New in stores, Mister Pulitzer and the Spider marks the release of a truly monumental reconsideration of what journalism’s journey from the 1800s to today.
A spidery network of mobile online media has supposedly changed people, places, time, and their meanings. A prime case is the news. Digital webs seem to have trapped “legacy media,” killing off newspapers and journalists’ jobs. Did news businesses and careers fall prey to the digital “Spider”?
To solve the mystery, Kevin Barnhurst spent thirty years studying news going back to the realism of the 1800s. The usual suspects—technology, business competition, and the pursuit of scoops—are only partly to blame for the fate of news. The main culprit is modernism from the “Mister Pulitzer” era, which transformed news into an ideology called “journalism.” News is no longer what audiences or experts imagine. Stories have grown much longer over the past century and now include fewer events, locations, and human beings. Background and context rule instead.
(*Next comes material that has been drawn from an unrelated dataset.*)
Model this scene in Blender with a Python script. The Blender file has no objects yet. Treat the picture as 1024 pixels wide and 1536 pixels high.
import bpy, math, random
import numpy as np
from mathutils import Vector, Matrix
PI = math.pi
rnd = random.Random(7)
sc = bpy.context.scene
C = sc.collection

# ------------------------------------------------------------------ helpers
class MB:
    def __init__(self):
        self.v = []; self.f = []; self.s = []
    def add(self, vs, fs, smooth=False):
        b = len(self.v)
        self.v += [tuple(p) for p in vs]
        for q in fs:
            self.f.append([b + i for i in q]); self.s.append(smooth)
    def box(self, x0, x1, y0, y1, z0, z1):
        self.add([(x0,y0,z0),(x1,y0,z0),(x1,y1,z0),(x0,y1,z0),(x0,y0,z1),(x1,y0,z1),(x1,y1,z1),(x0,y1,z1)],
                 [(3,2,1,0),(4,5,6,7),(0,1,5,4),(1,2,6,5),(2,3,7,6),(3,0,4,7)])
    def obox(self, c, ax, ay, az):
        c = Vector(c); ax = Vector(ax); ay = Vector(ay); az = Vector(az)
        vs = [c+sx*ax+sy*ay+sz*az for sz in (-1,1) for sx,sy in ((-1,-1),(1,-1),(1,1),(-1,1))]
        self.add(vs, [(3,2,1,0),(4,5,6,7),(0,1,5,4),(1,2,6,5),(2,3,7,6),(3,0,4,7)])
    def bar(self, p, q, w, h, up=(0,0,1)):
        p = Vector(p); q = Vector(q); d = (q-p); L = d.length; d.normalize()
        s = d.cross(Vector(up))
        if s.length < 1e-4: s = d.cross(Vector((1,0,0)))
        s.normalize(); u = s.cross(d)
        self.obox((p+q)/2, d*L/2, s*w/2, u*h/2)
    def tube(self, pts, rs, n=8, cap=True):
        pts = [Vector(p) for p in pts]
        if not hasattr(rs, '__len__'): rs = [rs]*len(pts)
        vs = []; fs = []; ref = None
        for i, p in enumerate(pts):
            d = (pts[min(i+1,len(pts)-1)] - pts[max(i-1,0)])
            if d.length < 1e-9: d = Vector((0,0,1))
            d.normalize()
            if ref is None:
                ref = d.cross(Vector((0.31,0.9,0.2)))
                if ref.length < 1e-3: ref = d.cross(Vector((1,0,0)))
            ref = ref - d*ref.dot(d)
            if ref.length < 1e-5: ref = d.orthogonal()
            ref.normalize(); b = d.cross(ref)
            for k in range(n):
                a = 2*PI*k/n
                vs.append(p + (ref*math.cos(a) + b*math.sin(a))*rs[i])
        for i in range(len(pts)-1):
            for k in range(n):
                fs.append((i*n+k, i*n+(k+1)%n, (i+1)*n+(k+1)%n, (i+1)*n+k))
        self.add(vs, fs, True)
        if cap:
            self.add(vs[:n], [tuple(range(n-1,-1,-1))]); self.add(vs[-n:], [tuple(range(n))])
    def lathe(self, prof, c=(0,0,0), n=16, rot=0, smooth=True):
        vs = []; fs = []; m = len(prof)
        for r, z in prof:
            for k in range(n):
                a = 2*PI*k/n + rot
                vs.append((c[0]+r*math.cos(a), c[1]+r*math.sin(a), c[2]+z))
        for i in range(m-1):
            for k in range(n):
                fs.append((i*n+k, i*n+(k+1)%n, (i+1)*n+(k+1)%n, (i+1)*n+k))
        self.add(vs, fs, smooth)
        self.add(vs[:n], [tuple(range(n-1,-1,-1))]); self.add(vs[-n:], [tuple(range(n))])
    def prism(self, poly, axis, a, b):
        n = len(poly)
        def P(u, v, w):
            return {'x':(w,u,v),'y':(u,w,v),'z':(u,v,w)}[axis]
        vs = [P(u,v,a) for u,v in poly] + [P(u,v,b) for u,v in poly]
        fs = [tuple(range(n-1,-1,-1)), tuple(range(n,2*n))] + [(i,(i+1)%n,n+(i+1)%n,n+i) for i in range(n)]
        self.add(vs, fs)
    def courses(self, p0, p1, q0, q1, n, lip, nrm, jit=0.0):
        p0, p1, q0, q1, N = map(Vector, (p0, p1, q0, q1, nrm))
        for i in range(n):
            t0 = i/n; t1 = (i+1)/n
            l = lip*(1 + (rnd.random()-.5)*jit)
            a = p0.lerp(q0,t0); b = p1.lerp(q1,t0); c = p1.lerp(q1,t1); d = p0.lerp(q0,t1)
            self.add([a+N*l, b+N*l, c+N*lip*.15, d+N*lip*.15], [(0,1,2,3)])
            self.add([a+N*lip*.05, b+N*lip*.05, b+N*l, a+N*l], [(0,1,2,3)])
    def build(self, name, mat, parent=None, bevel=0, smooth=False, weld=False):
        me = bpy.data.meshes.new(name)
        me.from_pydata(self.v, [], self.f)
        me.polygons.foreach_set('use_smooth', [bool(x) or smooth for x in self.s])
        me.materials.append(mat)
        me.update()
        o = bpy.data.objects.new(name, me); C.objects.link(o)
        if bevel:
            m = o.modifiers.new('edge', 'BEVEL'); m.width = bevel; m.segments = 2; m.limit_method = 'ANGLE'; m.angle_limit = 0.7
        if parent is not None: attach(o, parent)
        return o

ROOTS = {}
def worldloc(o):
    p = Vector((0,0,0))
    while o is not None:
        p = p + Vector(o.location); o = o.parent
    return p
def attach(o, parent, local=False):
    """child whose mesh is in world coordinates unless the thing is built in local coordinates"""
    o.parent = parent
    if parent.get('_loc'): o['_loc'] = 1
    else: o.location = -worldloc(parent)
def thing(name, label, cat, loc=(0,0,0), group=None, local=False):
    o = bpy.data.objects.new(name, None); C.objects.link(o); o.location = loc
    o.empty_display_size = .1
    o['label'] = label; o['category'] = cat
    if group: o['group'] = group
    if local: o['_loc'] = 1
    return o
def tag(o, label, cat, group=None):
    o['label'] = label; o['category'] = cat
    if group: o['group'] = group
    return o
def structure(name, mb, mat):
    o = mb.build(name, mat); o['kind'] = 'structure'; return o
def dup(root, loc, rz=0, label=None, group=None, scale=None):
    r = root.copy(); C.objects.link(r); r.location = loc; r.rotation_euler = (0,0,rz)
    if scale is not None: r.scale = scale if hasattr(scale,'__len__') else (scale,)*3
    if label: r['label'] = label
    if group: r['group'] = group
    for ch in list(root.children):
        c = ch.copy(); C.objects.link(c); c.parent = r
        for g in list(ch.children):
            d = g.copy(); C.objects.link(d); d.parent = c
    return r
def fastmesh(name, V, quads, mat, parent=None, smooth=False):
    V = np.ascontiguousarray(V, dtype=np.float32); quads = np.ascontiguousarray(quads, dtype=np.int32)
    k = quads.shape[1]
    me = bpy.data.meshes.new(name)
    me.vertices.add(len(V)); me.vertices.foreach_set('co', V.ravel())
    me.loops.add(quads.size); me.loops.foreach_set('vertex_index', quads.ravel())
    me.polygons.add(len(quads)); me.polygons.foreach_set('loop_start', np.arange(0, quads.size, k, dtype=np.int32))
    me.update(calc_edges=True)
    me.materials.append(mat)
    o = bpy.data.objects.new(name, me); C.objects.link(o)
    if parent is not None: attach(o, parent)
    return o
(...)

News producers adopted modernism to explain the world without recognizing how modernist ideas influence the knowledge they produce. When webs of networked connectivity sparked a resurgence in realist stories, legacy news stuck to big-picture analysis that can alienate audience members accustomed to digital briefs.
Combining social science, cultural studies, and real conversations, Barnhurst tells the history of an American idea: that modern knowledge can be commanding and democratic at the same time. Mister Pulitzer and the Spider weaves storytelling and graphics with down-to-earth writing in a groundbreaking account of past change and future promise in American thought.